%%

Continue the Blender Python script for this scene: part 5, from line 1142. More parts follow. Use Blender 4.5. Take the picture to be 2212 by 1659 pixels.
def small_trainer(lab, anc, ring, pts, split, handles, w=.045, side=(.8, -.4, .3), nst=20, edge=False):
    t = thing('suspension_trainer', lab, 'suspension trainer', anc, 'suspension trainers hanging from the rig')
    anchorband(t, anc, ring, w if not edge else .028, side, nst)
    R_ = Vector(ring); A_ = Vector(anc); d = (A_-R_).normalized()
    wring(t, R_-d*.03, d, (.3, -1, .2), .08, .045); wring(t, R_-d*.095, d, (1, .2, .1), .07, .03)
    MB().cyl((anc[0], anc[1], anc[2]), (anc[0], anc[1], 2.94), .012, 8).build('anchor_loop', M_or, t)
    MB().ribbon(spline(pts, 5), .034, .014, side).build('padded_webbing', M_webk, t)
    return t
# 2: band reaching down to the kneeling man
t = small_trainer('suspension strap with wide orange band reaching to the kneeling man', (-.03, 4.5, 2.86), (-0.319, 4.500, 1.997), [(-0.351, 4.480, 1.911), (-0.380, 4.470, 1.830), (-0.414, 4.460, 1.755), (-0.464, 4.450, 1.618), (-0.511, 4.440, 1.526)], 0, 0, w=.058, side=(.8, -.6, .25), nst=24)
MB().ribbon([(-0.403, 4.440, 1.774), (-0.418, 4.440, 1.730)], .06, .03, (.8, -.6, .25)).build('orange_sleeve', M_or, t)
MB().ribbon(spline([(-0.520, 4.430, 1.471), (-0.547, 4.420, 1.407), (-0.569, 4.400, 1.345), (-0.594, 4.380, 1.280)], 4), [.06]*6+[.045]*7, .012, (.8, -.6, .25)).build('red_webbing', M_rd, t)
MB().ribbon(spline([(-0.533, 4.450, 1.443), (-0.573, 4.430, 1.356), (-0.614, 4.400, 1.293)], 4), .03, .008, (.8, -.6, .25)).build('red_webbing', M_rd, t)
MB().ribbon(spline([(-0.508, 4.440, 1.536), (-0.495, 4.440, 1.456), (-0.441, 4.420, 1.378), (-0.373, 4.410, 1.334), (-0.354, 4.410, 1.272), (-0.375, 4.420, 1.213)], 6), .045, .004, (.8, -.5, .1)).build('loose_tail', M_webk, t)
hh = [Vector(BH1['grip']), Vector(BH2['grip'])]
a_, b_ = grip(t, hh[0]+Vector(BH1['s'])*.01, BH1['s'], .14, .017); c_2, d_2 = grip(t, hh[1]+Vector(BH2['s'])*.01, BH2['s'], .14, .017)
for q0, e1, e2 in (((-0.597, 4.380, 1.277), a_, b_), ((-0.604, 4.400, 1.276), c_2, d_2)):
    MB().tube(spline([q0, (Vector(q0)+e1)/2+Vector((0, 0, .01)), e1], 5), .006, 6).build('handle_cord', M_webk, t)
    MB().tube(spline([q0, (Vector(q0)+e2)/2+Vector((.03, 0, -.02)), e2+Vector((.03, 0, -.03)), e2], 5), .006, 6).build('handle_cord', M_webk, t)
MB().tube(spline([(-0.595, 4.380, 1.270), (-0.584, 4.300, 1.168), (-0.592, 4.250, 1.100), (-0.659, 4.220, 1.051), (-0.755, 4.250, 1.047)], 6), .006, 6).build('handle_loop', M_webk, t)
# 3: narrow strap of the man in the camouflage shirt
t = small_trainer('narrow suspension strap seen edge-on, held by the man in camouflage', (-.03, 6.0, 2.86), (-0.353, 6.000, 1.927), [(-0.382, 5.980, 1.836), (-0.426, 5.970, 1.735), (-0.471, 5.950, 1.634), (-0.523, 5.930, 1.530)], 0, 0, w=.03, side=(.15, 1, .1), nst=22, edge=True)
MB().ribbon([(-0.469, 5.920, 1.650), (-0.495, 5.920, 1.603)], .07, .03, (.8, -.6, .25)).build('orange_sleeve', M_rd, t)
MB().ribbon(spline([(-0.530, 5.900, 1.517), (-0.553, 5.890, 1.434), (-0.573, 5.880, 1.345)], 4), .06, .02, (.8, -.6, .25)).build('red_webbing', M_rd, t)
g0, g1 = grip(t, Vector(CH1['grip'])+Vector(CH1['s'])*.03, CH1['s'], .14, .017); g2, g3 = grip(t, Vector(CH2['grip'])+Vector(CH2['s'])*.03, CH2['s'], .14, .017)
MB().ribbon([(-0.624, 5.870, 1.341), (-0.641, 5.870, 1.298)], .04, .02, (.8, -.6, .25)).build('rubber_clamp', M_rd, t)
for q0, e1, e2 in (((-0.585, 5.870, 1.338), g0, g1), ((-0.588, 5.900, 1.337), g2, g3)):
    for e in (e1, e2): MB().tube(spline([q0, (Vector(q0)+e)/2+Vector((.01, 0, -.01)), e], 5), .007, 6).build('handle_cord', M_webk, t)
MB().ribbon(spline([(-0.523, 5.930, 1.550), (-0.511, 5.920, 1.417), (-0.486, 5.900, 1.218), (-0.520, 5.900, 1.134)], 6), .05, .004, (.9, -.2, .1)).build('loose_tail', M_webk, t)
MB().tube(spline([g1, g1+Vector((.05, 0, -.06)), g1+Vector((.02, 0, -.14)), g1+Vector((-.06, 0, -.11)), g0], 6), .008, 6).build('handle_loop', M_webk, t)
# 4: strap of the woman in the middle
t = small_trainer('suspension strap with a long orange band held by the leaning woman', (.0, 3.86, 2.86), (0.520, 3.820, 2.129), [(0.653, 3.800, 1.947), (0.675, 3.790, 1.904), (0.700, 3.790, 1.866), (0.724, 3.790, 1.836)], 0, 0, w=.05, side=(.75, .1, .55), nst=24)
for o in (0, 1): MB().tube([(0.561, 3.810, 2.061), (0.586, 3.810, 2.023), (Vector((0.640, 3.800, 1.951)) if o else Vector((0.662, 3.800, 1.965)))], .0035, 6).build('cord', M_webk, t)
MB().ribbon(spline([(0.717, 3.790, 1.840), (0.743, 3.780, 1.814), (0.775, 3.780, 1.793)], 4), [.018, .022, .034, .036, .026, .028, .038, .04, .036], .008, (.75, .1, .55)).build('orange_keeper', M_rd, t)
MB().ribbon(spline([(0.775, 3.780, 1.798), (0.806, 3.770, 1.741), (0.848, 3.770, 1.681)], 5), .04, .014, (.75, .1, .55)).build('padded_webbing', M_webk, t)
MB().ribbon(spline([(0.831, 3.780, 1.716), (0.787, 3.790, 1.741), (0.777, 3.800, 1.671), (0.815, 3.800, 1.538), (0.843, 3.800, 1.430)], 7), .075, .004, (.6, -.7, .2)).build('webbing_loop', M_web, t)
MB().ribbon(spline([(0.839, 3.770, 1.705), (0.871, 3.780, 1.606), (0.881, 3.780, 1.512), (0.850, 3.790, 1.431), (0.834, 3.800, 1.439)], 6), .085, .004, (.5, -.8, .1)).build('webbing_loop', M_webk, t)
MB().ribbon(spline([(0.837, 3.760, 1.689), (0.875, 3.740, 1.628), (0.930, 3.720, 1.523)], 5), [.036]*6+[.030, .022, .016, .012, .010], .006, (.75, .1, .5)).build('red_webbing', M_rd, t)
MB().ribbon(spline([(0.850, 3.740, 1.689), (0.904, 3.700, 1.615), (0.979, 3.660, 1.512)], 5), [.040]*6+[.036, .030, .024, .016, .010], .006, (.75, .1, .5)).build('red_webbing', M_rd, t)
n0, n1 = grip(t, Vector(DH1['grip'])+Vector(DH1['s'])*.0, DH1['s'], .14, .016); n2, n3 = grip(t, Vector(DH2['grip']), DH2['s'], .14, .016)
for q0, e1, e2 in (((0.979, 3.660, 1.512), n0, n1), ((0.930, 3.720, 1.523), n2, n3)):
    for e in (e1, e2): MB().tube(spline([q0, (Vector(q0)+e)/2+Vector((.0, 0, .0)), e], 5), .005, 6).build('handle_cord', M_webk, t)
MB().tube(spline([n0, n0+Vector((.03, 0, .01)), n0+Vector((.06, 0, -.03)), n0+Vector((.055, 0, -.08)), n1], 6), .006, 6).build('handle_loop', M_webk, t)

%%
%%

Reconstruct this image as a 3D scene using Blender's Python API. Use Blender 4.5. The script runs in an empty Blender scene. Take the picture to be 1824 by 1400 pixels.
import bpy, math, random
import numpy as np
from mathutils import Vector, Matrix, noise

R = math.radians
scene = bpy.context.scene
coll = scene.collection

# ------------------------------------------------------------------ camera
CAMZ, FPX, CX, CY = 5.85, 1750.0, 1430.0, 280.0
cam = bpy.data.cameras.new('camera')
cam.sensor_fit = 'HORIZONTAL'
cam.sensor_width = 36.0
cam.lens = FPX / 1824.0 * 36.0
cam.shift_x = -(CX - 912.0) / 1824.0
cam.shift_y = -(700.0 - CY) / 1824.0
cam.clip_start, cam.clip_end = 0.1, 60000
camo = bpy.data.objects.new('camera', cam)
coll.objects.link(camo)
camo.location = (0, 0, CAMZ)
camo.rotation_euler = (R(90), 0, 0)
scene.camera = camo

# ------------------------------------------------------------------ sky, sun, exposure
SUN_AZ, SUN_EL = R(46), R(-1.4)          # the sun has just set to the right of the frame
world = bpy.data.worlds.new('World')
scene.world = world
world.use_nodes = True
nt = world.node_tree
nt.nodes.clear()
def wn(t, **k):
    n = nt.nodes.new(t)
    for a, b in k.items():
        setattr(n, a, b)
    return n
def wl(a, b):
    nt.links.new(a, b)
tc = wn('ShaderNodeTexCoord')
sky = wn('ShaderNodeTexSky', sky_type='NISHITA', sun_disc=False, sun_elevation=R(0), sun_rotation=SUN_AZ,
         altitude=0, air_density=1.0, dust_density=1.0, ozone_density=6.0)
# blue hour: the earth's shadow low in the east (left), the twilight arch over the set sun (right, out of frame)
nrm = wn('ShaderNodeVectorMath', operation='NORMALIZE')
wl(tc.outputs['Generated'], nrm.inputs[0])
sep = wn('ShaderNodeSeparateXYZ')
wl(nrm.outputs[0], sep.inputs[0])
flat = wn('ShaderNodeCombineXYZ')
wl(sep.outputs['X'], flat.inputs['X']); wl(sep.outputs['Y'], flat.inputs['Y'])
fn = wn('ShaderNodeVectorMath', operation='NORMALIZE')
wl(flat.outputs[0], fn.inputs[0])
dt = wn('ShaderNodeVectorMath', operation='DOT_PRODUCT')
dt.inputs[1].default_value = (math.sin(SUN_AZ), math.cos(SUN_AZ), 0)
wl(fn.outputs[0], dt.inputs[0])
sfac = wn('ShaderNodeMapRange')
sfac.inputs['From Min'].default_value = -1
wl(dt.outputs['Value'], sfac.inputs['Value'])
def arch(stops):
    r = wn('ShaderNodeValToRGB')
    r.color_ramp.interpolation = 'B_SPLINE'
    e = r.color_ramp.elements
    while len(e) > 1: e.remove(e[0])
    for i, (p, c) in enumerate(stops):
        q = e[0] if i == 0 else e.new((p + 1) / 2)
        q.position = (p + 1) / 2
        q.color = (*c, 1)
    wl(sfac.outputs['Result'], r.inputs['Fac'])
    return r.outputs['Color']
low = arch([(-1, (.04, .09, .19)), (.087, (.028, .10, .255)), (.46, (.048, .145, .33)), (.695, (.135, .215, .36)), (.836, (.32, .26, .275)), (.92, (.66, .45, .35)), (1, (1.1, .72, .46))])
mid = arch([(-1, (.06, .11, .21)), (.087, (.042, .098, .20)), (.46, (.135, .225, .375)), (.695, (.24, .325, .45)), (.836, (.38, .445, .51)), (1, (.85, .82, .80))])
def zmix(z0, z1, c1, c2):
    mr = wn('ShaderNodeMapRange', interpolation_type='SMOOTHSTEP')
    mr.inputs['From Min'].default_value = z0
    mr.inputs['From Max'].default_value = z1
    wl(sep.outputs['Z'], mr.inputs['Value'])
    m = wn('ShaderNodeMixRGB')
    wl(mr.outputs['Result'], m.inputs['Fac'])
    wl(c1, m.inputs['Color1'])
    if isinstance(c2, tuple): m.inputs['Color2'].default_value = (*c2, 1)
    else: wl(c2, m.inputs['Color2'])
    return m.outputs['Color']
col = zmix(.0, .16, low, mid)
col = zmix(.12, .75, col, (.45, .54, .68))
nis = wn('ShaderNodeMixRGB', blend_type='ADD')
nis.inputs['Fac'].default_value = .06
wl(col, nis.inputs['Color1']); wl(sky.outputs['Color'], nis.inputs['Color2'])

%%
%%

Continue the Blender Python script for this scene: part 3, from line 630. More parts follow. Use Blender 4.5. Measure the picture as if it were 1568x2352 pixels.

%%

▸ What is needed: Go through the records and pull out each line that includes the word "More".

▸ Solution to this task:
Continue the Blender Python script for this scene: part 5, from line 1142. More parts follow. Use Blender 4.5. Take the picture to be 2212 by 1659 pixels.
Continue the Blender Python script for this scene: part 3, from line 630. More parts follow. Use Blender 4.5. Measure the picture as if it were 1568x2352 pixels.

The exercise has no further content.